The hotly anticipated US jobs report has the potential to tip the scales toward a third jumbo-sized hike in interest rates later this month after a wave of data that point to a resilient consumer and high labor demand.

Friday’s report is one of the last marquee releases Fed officials will have in hand before the mid-September policy meeting to help them decipher a complex economic and inflationary puzzle.

Forecasts call for a healthy, yet more moderate 298,000 gain in August payrolls and for the unemployment rate to hold steady at 3.5%, matching the lowest in five decades. Solid wage growth is also expected amid a persistent mismatch between labor demand and supply.
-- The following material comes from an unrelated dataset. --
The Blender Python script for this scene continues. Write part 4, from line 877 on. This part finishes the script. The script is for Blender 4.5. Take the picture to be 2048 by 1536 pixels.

Such figures, in conjunction with a blowout July employment print, improving consumer sentiment figures and a surprise pickup in job openings, could be enough to push the Fed to raise borrowing costs by 75 basis points, extending the steepest interest-rate hikes in a generation to curb an inflation surge.

“In the context of all those data, this report becomes very important,” said Anna Wong, chief US economist at Bloomberg Economics. It could “put a stamp of confirmation” on the trend the other data have been showing -- that the economy is very resilient.

Fresh data out Thursday suggest demand for labor continues to be healthy. Initial applications for unemployment benefits dropped for a third week to a two-month low, according to Labor Department data.

However, any indication of much softer employment growth in Friday’s report, combined with a bigger slowdown in the Labor Department’s average hourly earnings figures, may help shift expectations toward a half-point rate hike. Still, Fed officials will need to see results of the consumer price index later this month to crystallize their views on the appropriate policy response.

Fed Chair Jerome Powell said last week the central bank’s decision later this month “will depend on the totality of the incoming data and the evolving outlook.”

One important component of the jobs report will be the pay metrics. Economists expect the report will show a 0.4% increase in average hourly earnings from a month earlier and a 5.3% rise from August 2021. The annual increase would represent a slight acceleration from the previous two months.

A slowdown in wage growth could give Fed officials some comfort by suggesting a softening in inflationary pressures, though that is not always the case, said Claudia Sahm, founder of Stay-At-Home Macro (SAHM) Consulting and a former Fed economist.